Местный житель всегда начеку. Многие символы колониального мира он может разгадать с большим трудом, поэтому он никогда до конца не уверен в том, что случайно не пересек границу. В столкновениях с миром, которым правит колонизатор, местный житель всегда будет считаться виновным. Однако его вина не становится виной, которую он берет на себя; это что-то вроде проклятья или дамокловою меча, потому что в глубине души местный житель не соглашается с обвинением. Подчинить его подчинили, но не приручили. С ним обращаются, как с недоразвитым или существом второго сорта, но он себя таким не считает. Он терпеливо поджидает момент, когда колонизатор окажется без своей охраны, чтобы тут же напасть на него. Мускулы местного жителя всегда находятся в напряжении. Нельзя сказать, что его затерроризировали или запугали до полусмерти. На самом деле он просто ловит тот подходящий миг, который позволит ему сменить роль преследуемой добычи на роль охотника. Местный житель — угнетаемая личность, чья заветная мечта состоит в том, чтобы самому превратиться в преследователя. Символы социального устройства колоний — полиция, звуки сигнального горна в бараках, показательные военные парады и развевающиеся на ветру флаги — одновременно и сигнализируют о запрете, и стимулируют к действию. На этих символах не написано «Не смей возникать!», они скорее наводят на кричащую мысль «Будь готов атаковать! ». И действительно, стоит местному жителю потерять контроль над собой и впасть в сонливость или забывчивость, как высокомерие и беспокойство, с которыми колонизатор бросится проверять прочность колониальной системы, живо напомнят ему, что выступление с великой декларацией невозможно все время откладывать на неопределенный срок. Настойчивый импульс занять место колонизатора поддерживает мышцы местного жителя в постоянном тонусе. Нам ведь известно, что в определенных эмоциональных состояниях наличие препятствия способно усиливать желание действовать.

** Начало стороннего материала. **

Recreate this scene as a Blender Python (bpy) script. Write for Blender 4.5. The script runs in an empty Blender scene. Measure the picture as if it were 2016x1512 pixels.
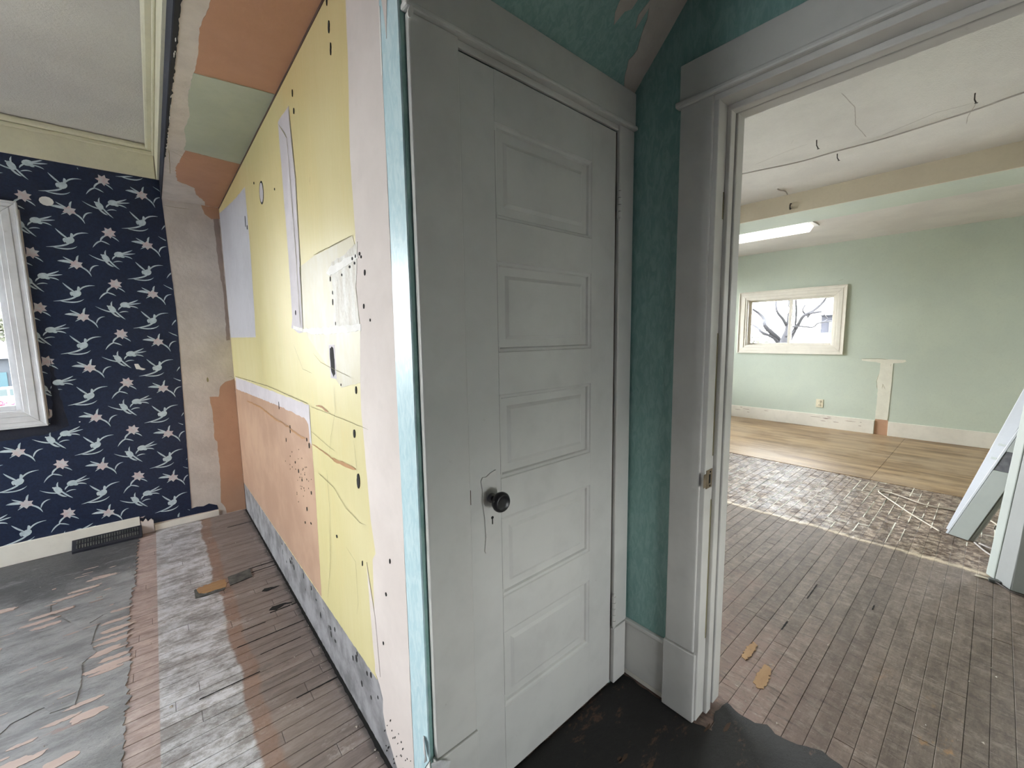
import bpy, bmesh, math, random
from mathutils import Vector, Matrix, noise as mnoise
from mathutils.geometry import tessellate_polygon
random.seed(7)
scene = bpy.context.scene
COL = scene.collection

# ------------------------------------------------------------------ camera
CAM_H = 1.35
F_PX = 819.4
R3 = ((0.75784674, -0.65226704, -0.0146977),
      (-0.08525985, -0.07667588, -0.99340403),
      (0.64683775, 0.75410113, -0.11372076))
cam_d = bpy.data.cameras.new('camera')
cam_d.sensor_width = 36.0
cam_d.lens = F_PX / 2016.0 * 36.0
cam_d.clip_start = 0.02
cam_d.clip_end = 400
cam = bpy.data.objects.new('camera', cam_d)
COL.objects.link(cam)
cam.matrix_world = Matrix((
    (R3[0][0], -R3[1][0], -R3[2][0], 0.0),
    (R3[0][1], -R3[1][1], -R3[2][1], 0.0),
    (R3[0][2], -R3[1][2], -R3[2][2], CAM_H),
    (0, 0, 0, 1)))
scene.camera = cam

# ------------------------------------------------------------------ light, world, exposure
SKY = 9.0
EXPOSURE = 1.82
scene.view_settings.view_transform = 'Standard'
scene.view_settings.look = 'None'
scene.view_settings.exposure = EXPOSURE
scene.view_settings.gamma = 1.0
scene.view_settings.use_curve_mapping = False
scene.cycles.max_bounces = 14
scene.cycles.diffuse_bounces = 7
scene.cycles.glossy_bounces = 4
scene.cycles.transparent_max_bounces = 12
scene.cycles.sample_clamp_indirect = 6.0
scene.cycles.caustics_reflective = False
scene.cycles.caustics_refractive = False
scene.cycles.use_denoising = True
scene.cycles.use_adaptive_sampling = True
scene.cycles.adaptive_threshold = 0.025

world = bpy.data.worlds.new('overcast_sky')
scene.world = world
world.use_nodes = True
wt = world.node_tree
wt.nodes.clear()
w_out = wt.nodes.new('ShaderNodeOutputWorld')
w_bg = wt.nodes.new('ShaderNodeBackground')
w_tc = wt.nodes.new('ShaderNodeTexCoord')
w_sep = wt.nodes.new('ShaderNodeSeparateXYZ')
w_ramp = wt.nodes.new('ShaderNodeValToRGB')
wt.links.new(w_tc.outputs['Generated'], w_sep.inputs[0])
wt.links.new(w_sep.outputs['Z'], w_ramp.inputs[0])
w_ramp.color_ramp.elements[0].position = 0.0
w_ramp.color_ramp.elements[0].color = (1.0, 0.985, 0.96, 1)
w_ramp.color_ramp.elements[1].position = 0.9
w_ramp.color_ramp.elements[1].color = (0.84, 0.90, 1.0, 1)
wt.links.new(w_ramp.outputs[0], w_bg.inputs[0])
w_bg.inputs[1].default_value = SKY
wt.links.new(w_bg.outputs[0], w_out.inputs[0])


def portal(name, center, size_u, size_v, direction):
    """Sampling portal in a window opening: it emits nothing itself, it guides the sky's light."""
    d = bpy.data.lights.new(name, 'AREA')
    d.shape = 'RECTANGLE'
    d.size = size_u
    d.size_y = size_v
    d.cycles.is_portal = True
    o = bpy.data.objects.new(name, d)
    o.location = center
    o.rotation_euler = Vector(direction).to_track_quat('-Z', 'Y').to_euler()
    COL.objects.link(o)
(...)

Взаимоотношения между колонизатором и местным жителем — это массовые отношения. Колонизатор выставляет грубую силу против внушительного веса большинства. По своей сути он эксгибиционист. Чрезмерная озабоченность мерами охраны заставляет колонизатора поминутно и наглядно напоминать местному жителю, кто в доме единственный хозяин. Колонизатор поддерживает в душе коренного жителя незатухающий огонь гнева, который никак не находит выхода. Местный житель оказывается запертым в ловушке, он опутан цепями колониализма. Однако мы имели возможность убедиться в том, что колонизатор может достичь лишь иллюзорного статус-кво. Не спадающее напряжение в мышцах местного жителя все-таки регулярно прорывается кровавыми фонтанами, проливающимися в племенной войне, в яростных клановых стычках и в ссорах между отдельными людьми.
3
См. главу 5, «Колониальная война и психические расстройства».